At first glance, Padthaway is a small community, but its vibrancy outweighs the populace as vignerons, farmers and other members work hard to keep the pastures thriving. This Limestone Coast subregion prides itself on producing fresh vegetables while vanguard winemakers continue to diversify with various grape varieties.
Padthaway has thousands of hectares of vineyards and the area sustains around 30 wine producers. Key varieties here are cabernet sauvignon, chardonnay and shiraz. The vineyards are unmissable as visitors enter the township, and thanks to the clay-rich soils and underground irrigation, the region yields fine fruits.
Here you can appreciate a leisurely country pace and tranquil lifestyle between the vineyards and open pastures. Introduce yourself to the locals and get a feel for this close-knit community. Visitors can expect to arrive within a three-hour drive from Adelaide or 40-minute drive from Naracoorte.
James Halliday on Padthaway
If Coonawarra is not quite on the way to anywhere, Padthaway is on the way to nowhere. If you can pass through Coonawarra without noticing very much, you can pass through Padthaway without noticing anything at all. Its birth was both recent and humble, and initially, the major wine companies (which have a near monopoly on its plantings) entirely misread its potential. Yet 40 years after the first vines were planted there, and notwithstanding the degree of trial and error, it is an unambiguously important producer of premium-quality wines.
The region’s potential was pinpointed by a Seppelt committee appointed in the early 1960s to select suitable vineyard sites for large-scale planting of early-ripening grape varieties. The requirements were ready availability of land (at a modest price), a cool climate and plentiful water for irrigation. The committee’s research turned up a 1944 CSIRO (Commonwealth Scientific and Industrial Research Organisation) report which had focused on a 3200-hectare strip of country north of Naracoorte – about 300 kilometres south-east of Adelaide, near the South Australia-Victoria border – and which concluded: “The soil type is variable in depth and there are usually some stony portions on each of the small patches in which it occurs. It is a terra rossa soil ... the deeper sites of the terra rossa soils should make first-class garden soils.
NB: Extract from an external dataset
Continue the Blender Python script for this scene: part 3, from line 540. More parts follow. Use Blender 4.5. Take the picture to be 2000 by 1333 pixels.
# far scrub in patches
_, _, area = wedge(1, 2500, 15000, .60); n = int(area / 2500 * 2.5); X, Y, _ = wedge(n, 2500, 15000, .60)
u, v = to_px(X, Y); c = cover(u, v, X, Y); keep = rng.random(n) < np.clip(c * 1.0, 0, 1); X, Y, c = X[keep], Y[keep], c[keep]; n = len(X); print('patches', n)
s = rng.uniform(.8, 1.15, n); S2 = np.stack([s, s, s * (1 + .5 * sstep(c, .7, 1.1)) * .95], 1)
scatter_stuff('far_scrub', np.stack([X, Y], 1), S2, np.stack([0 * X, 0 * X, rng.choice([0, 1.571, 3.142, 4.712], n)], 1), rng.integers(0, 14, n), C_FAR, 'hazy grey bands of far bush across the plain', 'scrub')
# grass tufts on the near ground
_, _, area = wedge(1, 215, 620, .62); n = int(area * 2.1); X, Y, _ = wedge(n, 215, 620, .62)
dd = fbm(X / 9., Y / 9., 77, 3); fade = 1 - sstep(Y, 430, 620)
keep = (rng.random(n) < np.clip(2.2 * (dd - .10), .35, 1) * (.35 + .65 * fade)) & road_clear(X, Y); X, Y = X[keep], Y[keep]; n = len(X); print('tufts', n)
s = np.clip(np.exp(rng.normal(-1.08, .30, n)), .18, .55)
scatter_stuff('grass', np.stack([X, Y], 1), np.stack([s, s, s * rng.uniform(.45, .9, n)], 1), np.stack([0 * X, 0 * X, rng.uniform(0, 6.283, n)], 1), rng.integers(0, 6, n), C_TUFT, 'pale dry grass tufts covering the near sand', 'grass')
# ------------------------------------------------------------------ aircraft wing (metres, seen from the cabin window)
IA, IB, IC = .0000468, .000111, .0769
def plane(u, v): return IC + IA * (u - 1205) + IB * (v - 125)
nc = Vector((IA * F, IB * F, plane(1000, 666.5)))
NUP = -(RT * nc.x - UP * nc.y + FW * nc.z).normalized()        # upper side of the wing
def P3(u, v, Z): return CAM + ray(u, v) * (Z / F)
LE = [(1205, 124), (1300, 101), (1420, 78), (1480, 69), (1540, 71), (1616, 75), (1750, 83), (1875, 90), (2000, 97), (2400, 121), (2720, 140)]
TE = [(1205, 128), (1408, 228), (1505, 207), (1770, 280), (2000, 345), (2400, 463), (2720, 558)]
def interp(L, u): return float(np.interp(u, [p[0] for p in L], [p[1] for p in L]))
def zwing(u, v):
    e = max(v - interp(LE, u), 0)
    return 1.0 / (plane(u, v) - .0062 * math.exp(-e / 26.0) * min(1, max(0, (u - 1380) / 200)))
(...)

Only then did the Seppelt viticulturists visit the region, and duly identified a strip running for 16 kilometres along the Naracoorte to Padthaway road, and which fell within the narrow 550 mm rainfall zone – but with unlimited underground water. One of the nearby principal farming and grazing properties was Keppoch Park, and Seppelt gave the name Keppoch to the region, a choice initially adopted by Thomas Hardy when it purchased its first land in 1968. Lindemans arrived the same year, but selected land further north, at Padthaway, and used that name. Wynns, the other big company landholder, has never made a regional wine (all of its production is blended, some into sparkling wine) so did not enter the tug-of-war over the name.